Mehdi Jomâa a, quant à lui, souligné que la réussite de la saison touristique dépend du bon déroulement du pèlerinage d’Al Ghriba , et appelé à laisser son gouvernement travailler loin des tiraillements politiques qui risquent de l’empêcher d’accomplir sa double mission de redresser l’économie et bien préparer les élections .

Politiser le secteur du tourisme et réduire la marge d’action du Gouvernement Jomâa , sont le dernier maillon d’une série d’attitudes et de positions prises par les partis politiques, les syndicats et diverses ONG se réclamant de la révolution du 14 janvier2011 , qui ont pris pour cible l’Etat tunisien , et se sont assignés pour mission de tarir ses sources de financement et de barrer la route à tout ce qui pourrait garantir l’efficacité de son action.

Déjà aux premiers jours de la révolution, la paralysie de l’activité économique du pays, particulièrement le tourisme et l’exportation, avait tenu lieu de choix de nature à radicaliser le processus révolutionnaire. Et toutes les alertes sur les dangers encourus par le maintien de ce cap révolutionnaire étaient balayées d’un revers de la main par les dirigeants de l’UGTT et de l’extrême- gauche de l’époque, accusant ceux qui les évoquent d’agiter l’épouvantail économique pour ralentir la révolution, et invoquant que la grande contribution de ces secteurs dans le PNB, illustre les mauvais choix en matière de développement. Ces mêmes thèses extrémistes ont cherché à banaliser le manque à gagner pour le pays si ces activités sont gelées , allant jusqu’à faire miroiter une aide qui serait apportée par les amis de la révolution tunisienne , les syndicats internationaux et les forces de gauche pour sauver l’économie nationale si elle arrive à s’écrouler , et promettant que l’argent détourné par les Ben Ali suffit à financer le développement des régions intérieures , une fois récupéré .

Le détail de ce choix doctrinal a été illustré par la prise du système de production en otage , en encourageant grèves et sit-ins , révoquant des centaines de cadres de l’administration, et mettant à plat les entreprises publiques( CPG , STEG , SONEDE , SNCFT ,Tunis Air , Al Fouladh , OACA etc… ) en y intégrant plus de 20.000 qui travaillaient en sous-traitance, et accomplissaient des activités externalisées depuis deux décennies.

Ces positions et choix n’étaient pas accompagnés d’une réflexion sérieuse sur un modèle de développement alternatif, et lorsque les temps sont venus (après 3 ans) pour annoncer un tel schéma , il n’est pas parvenu à répondre à toutes les questions posées par les citoyens , opérateurs économiques et experts (lire notre article Budget « alternatif », synonyme de modèle de développement révolu du 9/3/2014).

Parallèlement à ces attitudes, les mêmes courants politiques et sociaux se sont opposés à tout recours au financement extérieur, accusant les responsables de vouloir vendre le pays aux bailleurs de fonds étrangers.
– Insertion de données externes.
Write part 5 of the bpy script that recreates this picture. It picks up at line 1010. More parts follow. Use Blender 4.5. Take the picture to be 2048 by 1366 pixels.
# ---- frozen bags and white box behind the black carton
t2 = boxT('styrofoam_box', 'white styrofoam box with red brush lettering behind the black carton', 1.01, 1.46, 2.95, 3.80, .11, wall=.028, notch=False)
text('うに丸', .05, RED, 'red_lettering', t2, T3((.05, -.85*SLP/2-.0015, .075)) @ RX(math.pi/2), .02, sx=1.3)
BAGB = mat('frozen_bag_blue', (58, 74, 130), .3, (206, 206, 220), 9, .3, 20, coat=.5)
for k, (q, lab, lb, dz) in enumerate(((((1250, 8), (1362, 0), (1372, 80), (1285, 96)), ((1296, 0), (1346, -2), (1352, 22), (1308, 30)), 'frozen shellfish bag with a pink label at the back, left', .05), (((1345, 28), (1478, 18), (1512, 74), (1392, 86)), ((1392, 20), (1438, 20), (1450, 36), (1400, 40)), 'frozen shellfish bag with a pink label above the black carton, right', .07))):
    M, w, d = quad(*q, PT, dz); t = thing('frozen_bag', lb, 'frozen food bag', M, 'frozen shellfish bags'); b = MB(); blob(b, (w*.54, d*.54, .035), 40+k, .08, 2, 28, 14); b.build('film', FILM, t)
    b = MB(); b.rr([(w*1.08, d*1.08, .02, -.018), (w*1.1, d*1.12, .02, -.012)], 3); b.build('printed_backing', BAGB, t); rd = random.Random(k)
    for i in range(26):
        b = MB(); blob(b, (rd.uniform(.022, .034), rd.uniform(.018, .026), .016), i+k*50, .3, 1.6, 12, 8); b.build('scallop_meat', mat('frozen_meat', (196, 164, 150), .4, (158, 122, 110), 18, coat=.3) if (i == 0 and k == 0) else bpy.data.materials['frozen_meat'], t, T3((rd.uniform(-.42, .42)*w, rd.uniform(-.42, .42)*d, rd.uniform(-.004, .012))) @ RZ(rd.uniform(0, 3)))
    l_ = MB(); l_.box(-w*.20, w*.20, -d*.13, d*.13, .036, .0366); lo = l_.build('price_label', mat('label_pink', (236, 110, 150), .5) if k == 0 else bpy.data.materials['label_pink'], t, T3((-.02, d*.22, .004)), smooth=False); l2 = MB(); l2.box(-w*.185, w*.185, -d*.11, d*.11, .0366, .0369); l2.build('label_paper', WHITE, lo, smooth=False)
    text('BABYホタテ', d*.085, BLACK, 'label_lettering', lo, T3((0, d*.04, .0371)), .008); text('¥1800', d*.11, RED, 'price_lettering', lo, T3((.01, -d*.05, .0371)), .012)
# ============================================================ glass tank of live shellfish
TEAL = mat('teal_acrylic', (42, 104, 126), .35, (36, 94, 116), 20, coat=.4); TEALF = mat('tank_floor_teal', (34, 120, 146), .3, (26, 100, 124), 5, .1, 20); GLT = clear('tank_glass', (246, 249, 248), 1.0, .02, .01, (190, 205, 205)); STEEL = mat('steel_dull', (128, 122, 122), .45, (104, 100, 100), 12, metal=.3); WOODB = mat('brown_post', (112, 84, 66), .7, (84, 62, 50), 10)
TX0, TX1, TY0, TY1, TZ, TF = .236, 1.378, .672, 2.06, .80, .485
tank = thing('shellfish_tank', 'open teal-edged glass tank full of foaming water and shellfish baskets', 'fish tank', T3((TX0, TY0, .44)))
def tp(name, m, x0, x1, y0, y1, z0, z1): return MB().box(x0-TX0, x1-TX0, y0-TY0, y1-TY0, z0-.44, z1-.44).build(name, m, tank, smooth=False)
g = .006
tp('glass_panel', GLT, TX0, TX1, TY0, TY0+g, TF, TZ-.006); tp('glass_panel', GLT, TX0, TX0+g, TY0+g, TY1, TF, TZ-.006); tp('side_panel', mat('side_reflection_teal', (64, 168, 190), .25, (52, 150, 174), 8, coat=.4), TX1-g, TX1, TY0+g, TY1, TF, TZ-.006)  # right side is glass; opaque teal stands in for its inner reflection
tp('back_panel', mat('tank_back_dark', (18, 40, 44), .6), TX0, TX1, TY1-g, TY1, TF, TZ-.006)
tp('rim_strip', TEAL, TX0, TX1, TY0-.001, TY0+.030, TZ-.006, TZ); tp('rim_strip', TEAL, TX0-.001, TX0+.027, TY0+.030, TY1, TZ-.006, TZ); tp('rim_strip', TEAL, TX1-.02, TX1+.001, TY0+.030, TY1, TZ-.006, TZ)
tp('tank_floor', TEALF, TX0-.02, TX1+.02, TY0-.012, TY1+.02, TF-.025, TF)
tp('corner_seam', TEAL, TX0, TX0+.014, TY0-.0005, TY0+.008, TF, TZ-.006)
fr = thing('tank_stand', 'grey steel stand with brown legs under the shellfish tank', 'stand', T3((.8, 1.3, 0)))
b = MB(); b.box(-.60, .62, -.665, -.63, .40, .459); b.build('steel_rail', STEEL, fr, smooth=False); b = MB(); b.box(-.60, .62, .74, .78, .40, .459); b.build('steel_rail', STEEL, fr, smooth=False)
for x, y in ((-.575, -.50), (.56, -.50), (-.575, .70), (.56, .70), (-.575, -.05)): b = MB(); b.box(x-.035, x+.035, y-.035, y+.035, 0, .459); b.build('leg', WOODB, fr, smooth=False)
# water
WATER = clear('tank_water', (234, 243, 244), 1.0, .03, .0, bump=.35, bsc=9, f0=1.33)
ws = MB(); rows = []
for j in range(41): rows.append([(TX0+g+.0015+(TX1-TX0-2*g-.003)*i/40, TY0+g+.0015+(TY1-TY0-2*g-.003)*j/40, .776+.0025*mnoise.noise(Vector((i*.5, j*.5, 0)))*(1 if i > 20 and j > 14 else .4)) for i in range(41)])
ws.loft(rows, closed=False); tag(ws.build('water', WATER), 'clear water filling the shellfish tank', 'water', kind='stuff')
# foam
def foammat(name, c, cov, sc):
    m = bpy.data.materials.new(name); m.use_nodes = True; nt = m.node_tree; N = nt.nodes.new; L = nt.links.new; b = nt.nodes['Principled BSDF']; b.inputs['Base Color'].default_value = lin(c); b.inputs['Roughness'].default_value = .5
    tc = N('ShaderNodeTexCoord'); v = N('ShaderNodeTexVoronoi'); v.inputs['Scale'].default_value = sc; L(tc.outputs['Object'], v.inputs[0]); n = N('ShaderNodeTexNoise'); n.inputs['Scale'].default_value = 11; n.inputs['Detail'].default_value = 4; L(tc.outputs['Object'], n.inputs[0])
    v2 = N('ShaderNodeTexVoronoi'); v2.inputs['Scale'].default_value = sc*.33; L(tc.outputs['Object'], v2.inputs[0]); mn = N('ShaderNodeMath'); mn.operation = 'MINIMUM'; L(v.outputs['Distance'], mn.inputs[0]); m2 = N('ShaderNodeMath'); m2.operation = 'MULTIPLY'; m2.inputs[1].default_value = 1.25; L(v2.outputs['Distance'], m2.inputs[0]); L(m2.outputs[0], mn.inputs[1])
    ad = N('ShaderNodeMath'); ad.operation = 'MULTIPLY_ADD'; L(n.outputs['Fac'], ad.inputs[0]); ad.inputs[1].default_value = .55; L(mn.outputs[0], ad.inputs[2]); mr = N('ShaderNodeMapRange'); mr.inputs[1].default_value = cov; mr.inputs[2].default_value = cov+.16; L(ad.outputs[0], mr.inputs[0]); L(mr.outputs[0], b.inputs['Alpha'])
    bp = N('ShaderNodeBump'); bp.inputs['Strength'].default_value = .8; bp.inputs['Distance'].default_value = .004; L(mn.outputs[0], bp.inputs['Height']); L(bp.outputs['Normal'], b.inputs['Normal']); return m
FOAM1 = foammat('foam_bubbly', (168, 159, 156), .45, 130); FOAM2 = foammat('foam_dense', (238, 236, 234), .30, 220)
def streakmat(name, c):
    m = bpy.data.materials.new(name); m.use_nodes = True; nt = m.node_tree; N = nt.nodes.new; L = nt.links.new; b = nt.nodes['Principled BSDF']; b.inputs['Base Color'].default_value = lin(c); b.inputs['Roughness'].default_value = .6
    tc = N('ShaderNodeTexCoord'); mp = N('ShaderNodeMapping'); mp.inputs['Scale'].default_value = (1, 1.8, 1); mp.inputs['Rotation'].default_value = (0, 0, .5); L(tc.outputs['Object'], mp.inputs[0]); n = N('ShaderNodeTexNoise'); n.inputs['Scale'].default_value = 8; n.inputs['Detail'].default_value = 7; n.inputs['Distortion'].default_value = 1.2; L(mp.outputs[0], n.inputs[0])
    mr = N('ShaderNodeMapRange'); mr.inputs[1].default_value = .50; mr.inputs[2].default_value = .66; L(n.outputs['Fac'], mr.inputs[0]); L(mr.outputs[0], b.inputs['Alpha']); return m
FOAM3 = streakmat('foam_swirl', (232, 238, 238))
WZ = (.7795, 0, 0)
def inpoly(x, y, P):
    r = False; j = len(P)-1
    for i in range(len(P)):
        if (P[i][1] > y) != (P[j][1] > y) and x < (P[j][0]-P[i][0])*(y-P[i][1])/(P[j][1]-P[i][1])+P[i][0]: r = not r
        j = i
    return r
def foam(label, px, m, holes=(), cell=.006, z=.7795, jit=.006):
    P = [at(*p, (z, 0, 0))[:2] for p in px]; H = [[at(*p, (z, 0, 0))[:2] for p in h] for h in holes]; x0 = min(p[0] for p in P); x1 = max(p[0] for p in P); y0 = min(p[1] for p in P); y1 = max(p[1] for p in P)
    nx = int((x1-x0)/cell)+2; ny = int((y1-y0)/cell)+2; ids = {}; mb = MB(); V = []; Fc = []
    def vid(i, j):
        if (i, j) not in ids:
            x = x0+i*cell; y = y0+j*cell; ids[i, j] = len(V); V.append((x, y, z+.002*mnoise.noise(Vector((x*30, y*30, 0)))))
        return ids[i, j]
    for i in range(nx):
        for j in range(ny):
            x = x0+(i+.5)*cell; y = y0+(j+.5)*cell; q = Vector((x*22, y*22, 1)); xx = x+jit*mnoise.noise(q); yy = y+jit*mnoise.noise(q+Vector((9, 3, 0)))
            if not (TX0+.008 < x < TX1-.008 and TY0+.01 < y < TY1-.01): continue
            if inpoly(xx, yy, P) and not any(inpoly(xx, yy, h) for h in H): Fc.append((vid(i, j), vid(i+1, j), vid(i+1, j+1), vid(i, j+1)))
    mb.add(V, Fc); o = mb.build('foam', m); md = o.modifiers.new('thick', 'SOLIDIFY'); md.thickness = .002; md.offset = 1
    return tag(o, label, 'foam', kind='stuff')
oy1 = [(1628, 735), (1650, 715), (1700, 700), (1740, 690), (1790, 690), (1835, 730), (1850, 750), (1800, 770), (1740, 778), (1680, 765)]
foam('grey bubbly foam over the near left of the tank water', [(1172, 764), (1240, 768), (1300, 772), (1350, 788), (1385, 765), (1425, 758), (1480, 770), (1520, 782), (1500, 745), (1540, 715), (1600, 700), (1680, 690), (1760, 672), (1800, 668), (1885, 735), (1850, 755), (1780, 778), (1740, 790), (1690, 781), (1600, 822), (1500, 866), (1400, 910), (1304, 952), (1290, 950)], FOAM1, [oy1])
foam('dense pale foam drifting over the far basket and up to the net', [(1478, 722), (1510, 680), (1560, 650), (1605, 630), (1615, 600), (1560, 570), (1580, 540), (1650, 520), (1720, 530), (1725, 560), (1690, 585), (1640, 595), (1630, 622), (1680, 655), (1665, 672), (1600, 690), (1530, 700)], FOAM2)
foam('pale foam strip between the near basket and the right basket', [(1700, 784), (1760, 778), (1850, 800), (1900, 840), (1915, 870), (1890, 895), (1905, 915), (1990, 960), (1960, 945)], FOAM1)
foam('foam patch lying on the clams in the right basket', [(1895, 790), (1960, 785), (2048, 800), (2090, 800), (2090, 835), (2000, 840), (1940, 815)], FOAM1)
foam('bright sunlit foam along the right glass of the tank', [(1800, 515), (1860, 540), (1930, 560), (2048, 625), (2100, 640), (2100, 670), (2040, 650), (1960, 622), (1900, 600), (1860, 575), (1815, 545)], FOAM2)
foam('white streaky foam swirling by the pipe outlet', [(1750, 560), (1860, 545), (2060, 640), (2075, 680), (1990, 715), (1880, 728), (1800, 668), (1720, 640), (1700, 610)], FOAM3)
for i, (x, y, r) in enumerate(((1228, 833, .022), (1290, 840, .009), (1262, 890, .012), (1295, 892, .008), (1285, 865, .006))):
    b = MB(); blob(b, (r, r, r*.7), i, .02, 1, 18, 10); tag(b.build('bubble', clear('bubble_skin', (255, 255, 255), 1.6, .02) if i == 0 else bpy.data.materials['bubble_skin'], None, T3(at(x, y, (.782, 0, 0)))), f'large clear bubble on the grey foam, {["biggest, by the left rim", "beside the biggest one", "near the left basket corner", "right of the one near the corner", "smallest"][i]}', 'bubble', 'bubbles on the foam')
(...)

Les efforts de Béji Caïd Essebsi pour arracher un engagement du G8 à Deauville, en France , à financer un vaste programme de développement de 25 milliards de dollars , ont été constamment décriés toujours par les syndicats et l’extrême-gauche. Le secteur du pétrole qui a sa petite contribution dans l’alimentation des caisses de l’Etat en devises est littéralement malmené par les rumeurs portant sur des contrats entachés de corruption, et d’autres rumeurs non moins nocives se rapportant à des réserves illimitées d’hydrocarbures dans le sous-sol tunisien , laissant les Tunisiens rêver d’être riches , mais mal gouvernés .Une campagne à caractère idéologique et doctrinal , menée par un intégrisme environnemental , empêche toute prospection des réserves nationales en gaz de schiste.
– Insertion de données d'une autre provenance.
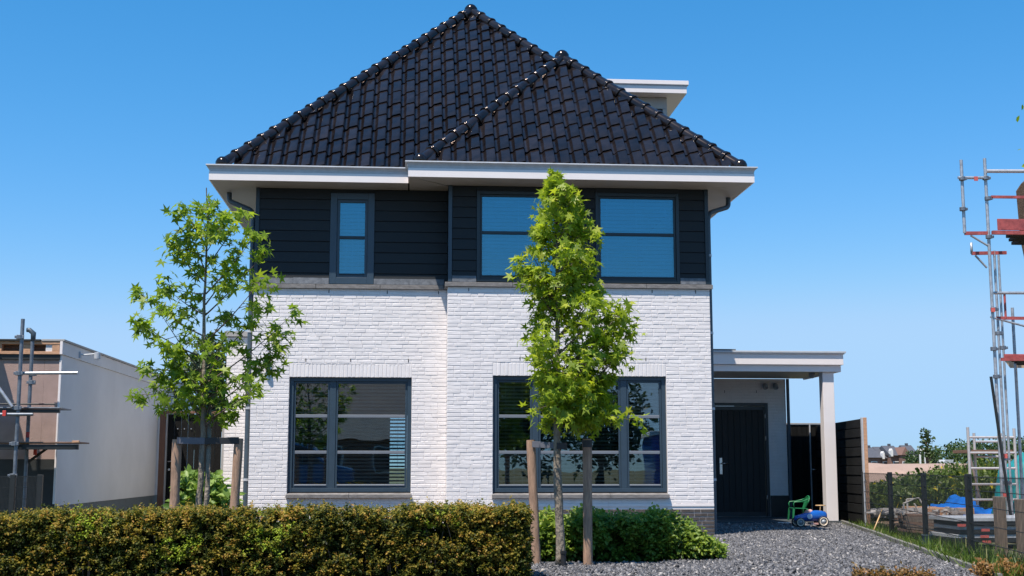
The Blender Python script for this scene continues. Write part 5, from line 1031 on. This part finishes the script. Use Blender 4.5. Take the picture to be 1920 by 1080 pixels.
# ------------------------------------------------------------------ across the street: what the window panes mirror
op = thing('house_opposite', 'dark-roofed house across the street, mirrored in the ground-floor windows', 'house', (-2, -24, 0))
bx('wall', 'brickfar', op, -9, 3.2, -32, -24, 0, 2.6, 0); MB().extrude([(-9.4, -23.6, 2.55), (-9.4, -28, 6.0), (-9.4, -32.4, 2.55)], (13, 0, 0)).build('roof', 'rooffar', op)
for x in (-7.2, -4.2, -1.0, 1.6): w_ = bx('window', 'housewhite', op, x - .8, x + .8, -23.97, -23.93, .8, 2.2, 0); bx('pane', 'glassdark', w_, x - .7, x + .7, -23.92, -23.9, .9, 2.1, 0)
for lab, x, y, h, w_, n, sd in (('leafy street tree mirrored in the left part of the large window', 5.2, -12, 6.2, 3.6, 3200, 31), ('round street tree mirrored in the middle of the large window', 8.4, -16, 5.8, 4.2, 3200, 32), ('street tree mirrored in the left ground-floor window', -6.4, -15, 5.4, 3.2, 2400, 33), ('narrow street tree mirrored at the end of the large window', 14.2, -15, 5.6, 2.2, 2200, 34)):
    cloud_tree('street_tree', lab, x, y, h, w_, n, 'fartree', .26, True, 'street trees mirrored in the windows', seed=sd, base=.08)
vn = thing('parked_van', 'blue van parked across the street, mirrored in the windows', 'van', (-4.2, -5, 0)); 
MB().extrude([(-7.2, -6.2, .45), (-2.0, -6.2, .45), (-2.0, -6.2, 1.0), (-2.9, -6.2, 1.25), (-3.6, -6.2, 2.0), (-7.2, -6.2, 2.05)], (0, 1.9, 0)).build('body', 'vanwhite', vn, bevel=.08)
MB().extrude([(-4.6, -4.285, 1.25), (-3.1, -4.285, 1.25), (-3.72, -4.285, 1.88), (-4.6, -4.285, 1.88)], (0, .01, 0)).build('side_window', 'glassdark', vn)
for x in (-6.2, -3.0):
    for y in (-6.1, -4.4): wh = MB().lathe([(.2, -.1), (.32, -.1), (.34, 0), (.32, .1), (.2, .1)], (x, y, .34), (0, 1, 0), 20).build('wheel', 'rubber', vn, smooth=True); MB().lathe([(0, .08), (.2, .09), (.2, -.09), (0, -.08)], (x, y, .34), (0, 1, 0), 20).build('rim', 'toygrey', wh)
dd2 = thing('blue_container', 'blue and white container across the street, mirrored in the large window', 'container', (10.6, -8, 0)); bx('body', 'toyblue', dd2, 9.3, 11.6, -10, -8, .1, 2.3, .02); bx('lid', 'housewhite', dd2, 9.2, 11.7, -10.1, -7.9, 2.303, 2.45, .02)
Même les deux projets de loi augmentant la part de la Tunisie dans les crédits alloués par le FMI n’ont pas été promulgués le président Moncef Marzouki qui a inscrit son initiative dans une vision qui dénonce tout financement provenant des institutions financières internationales. Cette théorie est défendue en chœur par le parti des travailleurs ,le CPR du président Marzouki , et plusieurs groupes d’extrême-gauche , posant comme condition à tout accord de prêt l’élaboration d’un audit sur les dettes extérieures .Le parti des travailleurs s’est illustré entretemps par une petite évolution , car il a demandé , dans un premier temps, de ne plus payer cette dette qualifiée d’odieuse , mais a fini par nuancer sa position en demandant un simple moratoire du paiement de cette dette pour 3 ans .

Ces positions qui s’étalent dans le temps depuis 2011, sont portées par diverses parties politiques et sociales. Il arrive aux tenants de ces thèses extrémistes de pencher vers la modération, une fois instruits par leur isolement politique et leur échec à convaincre leurs bases. Ils sont alors vite relayés par d’autres pour les dénigrer et prendre leur place, dans une entreprise continue de porter atteinte à l’idée de l’Etat et démanteler ses institutions, comme si la révolution était déclenchée pour uniquement en venir à bout.